— BEGIN GIVEN INFORMATION —

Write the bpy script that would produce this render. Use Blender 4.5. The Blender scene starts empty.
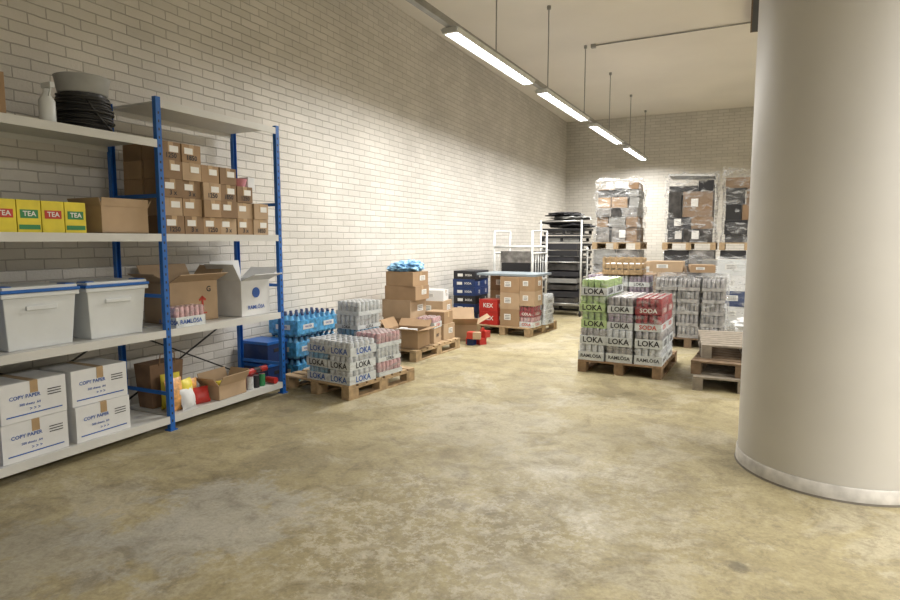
import bpy, math, random
from mathutils import Vector, Matrix, noise
ZOOM=None
random.seed(7)
R=random.Random(5)
D=bpy.data
COL=bpy.context.scene.collection

# ---------------------------------------------------------------- materials
def nmat(name):
    m=D.materials.new(name); m.use_nodes=True
    nt=m.node_tree; b=nt.nodes['Principled BSDF']
    return m,nt,b
def N(nt,t,**k):
    n=nt.nodes.new(t)
    for a,v in k.items(): setattr(n,a,v)
    return n
def c4(c): return (c[0],c[1],c[2],1)
MC={}
def mat(name,col,rough=.6,metal=0,var=.12,scale=8,alpha=1,emit=0,bump=0,spec=.5,randobj=0):
    if name in MC: return MC[name]
    m,nt,b=nmat(name)
    b.inputs['Roughness'].default_value=rough; b.inputs['Metallic'].default_value=metal
    b.inputs['Specular IOR Level'].default_value=spec
    tc=N(nt,'ShaderNodeTexCoord'); nz=N(nt,'ShaderNodeTexNoise'); nz.inputs['Scale'].default_value=scale; nz.inputs['Detail'].default_value=5
    nt.links.new(tc.outputs['Object'],nz.inputs['Vector'])
    cr=N(nt,'ShaderNodeValToRGB')
    cr.color_ramp.elements[0].position=.3; cr.color_ramp.elements[1].position=.7
    cr.color_ramp.elements[0].color=c4([x*(1-var) for x in col]); cr.color_ramp.elements[1].color=c4([min(1,x*(1+var)) for x in col])
    nt.links.new(nz.outputs['Fac'],cr.inputs['Fac']); nt.links.new(cr.outputs['Color'],b.inputs['Base Color'])
    if bump:
        bp=N(nt,'ShaderNodeBump'); bp.inputs['Strength'].default_value=bump; bp.inputs['Distance'].default_value=.02
        nt.links.new(nz.outputs['Fac'],bp.inputs['Height']); nt.links.new(bp.outputs['Normal'],b.inputs['Normal'])
    if alpha<1: b.inputs['Alpha'].default_value=alpha
    if emit:
        b.inputs['Emission Color'].default_value=c4(col); b.inputs['Emission Strength'].default_value=emit
    MC[name]=m; return m

CARD=mat('cardboard',(.34,.225,.13),.85,var=.1,scale=5)
CARD2=mat('cardboard_light',(.43,.31,.20),.85,var=.1,scale=5)
CARD3=mat('cardboard_dark',(.24,.155,.09),.85,var=.12,scale=5)
TAPE=mat('packing_tape',(.42,.29,.16),.3)
LABEL=mat('paper_label',(.75,.75,.73),.6,var=.04)
WHITE=mat('white_carton',(.68,.69,.70),.6,var=.05)
WHITEP=mat('white_plastic',(.66,.69,.71),.35,var=.03)
INK=mat('black_ink',(.02,.02,.025),.6)
INKB=mat('blue_ink',(.03,.10,.38),.6)
INKR=mat('red_ink',(.5,.05,.03),.6)
BLUEP=mat('blue_powder_coat',(.012,.12,.45),.4,var=.06)
BLUED=mat('dark_blue_plastic',(.012,.035,.13),.4)
SHELF=mat('shelf_board',(.60,.60,.58),.5,var=.06,scale=3)
STEEL=mat('galvanised_steel',(.42,.42,.41),.38,metal=.7,var=.1)
WSTEEL=mat('white_steel',(.62,.63,.62),.35,metal=.2)
GREYM=mat('grey_metal',(.30,.30,.29),.45,metal=.3)
BLACK=mat('black_rubber',(.012,.012,.013),.5)
BLACKP=mat('black_plastic',(.022,.022,.025),.4)
WOOD=mat('pallet_wood',(.40,.285,.165),.8,var=.28,scale=14)
WOODM=mat('brown_pallet_wood',(.26,.17,.095),.8,var=.28,scale=14)
WOODG=mat('weathered_wood',(.25,.215,.17),.85,var=.25,scale=14)
WOODD=mat('dark_wood',(.17,.115,.07),.85,var=.25,scale=12)
YEL=mat('yellow_print',(.72,.60,.04),.45)
ORG=mat('orange_foil',(.70,.36,.12),.3,var=.4,scale=25)
RED=mat('red_print',(.45,.03,.025),.4)
GRN=mat('green_print',(.36,.50,.22),.4,metal=.2,var=.3,scale=40)
GREEND=mat('dark_green_print',(.03,.22,.08),.4)
ALU=mat('can_aluminium',(.72,.72,.73),.28,metal=.85,var=.05)
ALUD=mat('can_grey',(.36,.35,.36),.35,metal=.5,var=.3,scale=30)
CBLUE=mat('can_blue',(.16,.34,.52),.35,metal=.3,var=.3,scale=30)
CWHITE=mat('can_white',(.58,.61,.64),.35,metal=.2,var=.2,scale=30)
CPUR=mat('can_purple',(.34,.28,.38),.35,metal=.3,var=.3,scale=30)
CRED=mat('can_red',(.30,.035,.045),.35,metal=.3,var=.4,scale=30)
CPINK=mat('can_pink',(.55,.34,.36),.35,metal=.2,var=.3,scale=30)
BAND=mat('pack_band',(.64,.68,.70),.3,var=.1,scale=10)
BANDG=mat('pack_band_green',(.50,.66,.32),.3,var=.12,scale=10)
BANDR=mat('pack_band_red',(.28,.04,.05),.3,var=.3,scale=14)
CYAN=mat('cyan_film',(.08,.33,.62),.22,var=.45,scale=22)
BOTTLE=mat('bottle_blue_plastic',(.14,.40,.66),.15,var=.3)
BAG=mat('blue_bag',(.30,.55,.80),.3,var=.2,scale=20,bump=.4)
PAPER=mat('brown_paper',(.20,.12,.07),.8,var=.2)
TABLE=mat('table_top',(.24,.29,.33),.35)
GOODS=mat('printed_goods',(.22,.21,.20),.4,var=.6,scale=9)
GOODSD=mat('dark_goods',(.05,.047,.045),.4,var=.7,scale=9)

def film(kind='stretch_film',lo=.07,hi=.55):
    if kind in MC: return MC[kind]
    m,nt,b=nmat(kind)
    b.inputs['Base Color'].default_value=(.82,.84,.86,1); b.inputs['Roughness'].default_value=.12
    tc=N(nt,'ShaderNodeTexCoord'); mp=N(nt,'ShaderNodeMapping'); mp.inputs['Scale'].default_value=(2.6,2.6,7); mp.inputs['Rotation'].default_value=(.35,.3,0)
    nz=N(nt,'ShaderNodeTexNoise'); nz.inputs['Scale'].default_value=1.6; nz.inputs['Detail'].default_value=7; nz.inputs['Distortion'].default_value=1.4
    nt.links.new(tc.outputs['Object'],mp.inputs['Vector']); nt.links.new(mp.outputs['Vector'],nz.inputs['Vector'])
    mr=N(nt,'ShaderNodeMapRange'); mr.inputs['From Min'].default_value=.48; mr.inputs['From Max'].default_value=.72
    mr.inputs['To Min'].default_value=lo; mr.inputs['To Max'].default_value=hi
    nt.links.new(nz.outputs['Fac'],mr.inputs['Value']); nt.links.new(mr.outputs['Result'],b.inputs['Alpha'])
    bp=N(nt,'ShaderNodeBump'); bp.inputs['Strength'].default_value=1; bp.inputs['Distance'].default_value=.06
    nt.links.new(nz.outputs['Fac'],bp.inputs['Height']); nt.links.new(bp.outputs['Normal'],b.inputs['Normal'])
    MC[kind]=m; return m

# ---------------------------------------------------------------- mesh builder
TXT={}
def textmesh(s):
    if s in TXT: return TXT[s]
    cu=D.curves.new('t','FONT'); cu.body=s; cu.align_x='CENTER'; cu.align_y='CENTER'; cu.size=1; cu.offset=.022; cu.resolution_u=2
    o=D.objects.new('t',cu); COL.objects.link(o)
    dg=bpy.context.evaluated_depsgraph_get(); me=D.meshes.new_from_object(o.evaluated_get(dg))
    vs=[v.co.copy() for v in me.vertices]; fs=[tuple(p.vertices) for p in me.polygons]
    D.objects.remove(o); D.curves.remove(cu); D.meshes.remove(me)
    TXT[s]=(vs,fs); return TXT[s]
class MB:
    def __init__(s): s.v=[];s.f=[];s.m=[];s.sl=[];s.M=Matrix.Identity(4);s.sm=[]
    def mi(s,m):
        if m not in s.sl: s.sl.append(m)
        return s.sl.index(m)
    def add(s,vs,fs,m,smooth=False):
        b=len(s.v); k=s.mi(m)
        s.v+= [tuple(s.M@Vector(v)) for v in vs]
        for f in fs: s.f.append(tuple(b+i for i in f)); s.m.append(k); s.sm.append(smooth)
    def box(s,c,d,m,rot=None,taper=1):
        x,y,z=d[0]/2,d[1]/2,d[2]/2
        vs=[]
        for sz in(-1,1):
            t=taper if sz<0 else 1
            for a,b in((-1,-1),(1,-1),(1,1),(-1,1)): vs.append(Vector((a*x*t,b*y*t,sz*z)))
        if rot is not None: vs=[rot@v for v in vs]
        vs=[v+Vector(c) for v in vs]
        s.add(vs,[(3,2,1,0),(4,5,6,7),(0,1,5,4),(1,2,6,5),(2,3,7,6),(3,0,4,7)],m)
    def lathe(s,c,prof,m,seg=12,axis='Z',smooth=True,capmat=None):
        vs=[];n=len(prof)
        for r,z in prof:
            for i in range(seg):
                a=2*math.pi*i/seg; p=Vector((r*math.cos(a),r*math.sin(a),z))
                if axis=='X': p=Vector((p.z,p.x,p.y))
                if axis=='Y': p=Vector((p.y,p.z,p.x))
                vs.append(p+Vector(c))
        fs=[]
        for j in range(n-1):
            for i in range(seg):
                k=(i+1)%seg; fs.append((j*seg+i,j*seg+k,(j+1)*seg+k,(j+1)*seg+i))
        s.add(vs,fs,m,smooth)
        s.add(vs[:seg],[tuple(reversed(range(seg)))],capmat or m); s.add(vs[-seg:],[tuple(range(seg))],capmat or m)
    def cyl(s,c,r,h,m,seg=14,axis='Z',capmat=None): # c = base
        s.lathe(c,[(r,0),(r,h)],m,seg,axis,True,capmat)
    def rod(s,a,b,r,m,seg=8):
        a=Vector(a);b=Vector(b);d=b-a;q=d.to_track_quat('Z','Y').to_matrix()
        vs=[]
        for z in(0,d.length):
            for i in range(seg):
                t=2*math.pi*i/seg; vs.append(a+q@Vector((r*math.cos(t),r*math.sin(t),z)))
        fs=[(i,(i+1)%seg,seg+(i+1)%seg,seg+i) for i in range(seg)]+[tuple(reversed(range(seg))),tuple(range(seg,2*seg))]
        s.add(vs,fs,m,True)
    def bar(s,a,b,w,m): # square bar
        a=Vector(a);b=Vector(b);d=b-a;q=d.to_track_quat('Z','Y').to_matrix()
        s.box((a+b)/2,(w,w,d.length),m,rot=q)
    def torus(s,c,Rr,r,m,seg=28,sg=6,jit=0,tilt=0):
        vs=[];fs=[]
        for i in range(seg):
            a=2*math.pi*i/seg
            for j in range(sg):
                b=2*math.pi*j/sg; q=Rr+r*math.cos(b)
                vs.append(Vector(c)+Vector((q*math.cos(a),q*math.sin(a),r*math.sin(b)+jit*math.sin(a+tilt)+jit*.5*math.sin(2*a+tilt*2))))
        for i in range(seg):
            for j in range(sg):
                i2=(i+1)%seg;j2=(j+1)%sg; fs.append((i*sg+j,i2*sg+j,i2*sg+j2,i*sg+j2))
        s.add(vs,fs,m,True)
    def text(s,t,size,c,m,face='-y'):
        vs,fs=textmesh(t)
        rx=Matrix.Rotation(math.pi/2,3,'X')
        q={'-y':0,'+x':math.pi/2,'+y':math.pi,'-x':-math.pi/2}[face]
        r=Matrix.Rotation(q,3,'Z')@rx
        s.add([r@(v*size)+Vector(c) for v in vs],fs,m)
    def tube(s,pts,r,m,seg=6):
        for a,b in zip(pts[:-1],pts[1:]): s.rod(a,b,r,m,seg)
    def finish(s,name,loc=(0,0,0),rz=0,bevel=0,parent=None):
        me=D.meshes.new(name); me.from_pydata(s.v,[],s.f); 
        for m in s.sl: me.materials.append(m)
        me.polygons.foreach_set('material_index',s.m); me.polygons.foreach_set('use_smooth',s.sm); me.update()
        o=D.objects.new(name,me); COL.objects.link(o); o.location=loc; o.rotation_euler=(0,0,rz)
        if bevel:
            bv=o.modifiers.new('bevel','BEVEL'); bv.width=bevel; bv.segments=2; bv.limit_method='ANGLE'; bv.angle_limit=math.radians(50)
        if parent: o.parent=parent
        return o
def T(mb,x,y,z,rz=0): mb.M=Matrix.Translation((x,y,z))@Matrix.Rotation(rz,4,'Z')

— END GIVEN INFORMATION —

__GIVEN TASK__. Omitting all pictures, restate exactly the lines of the material from its start through the line that contains "COL=bpy.context.scene.collection".

__RESULT__.
Write the bpy script that would produce this render. Use Blender 4.5. The Blender scene starts empty.
import bpy, math, random
from mathutils import Vector, Matrix, noise
ZOOM=None
random.seed(7)
R=random.Random(5)
D=bpy.data
COL=bpy.context.scene.collection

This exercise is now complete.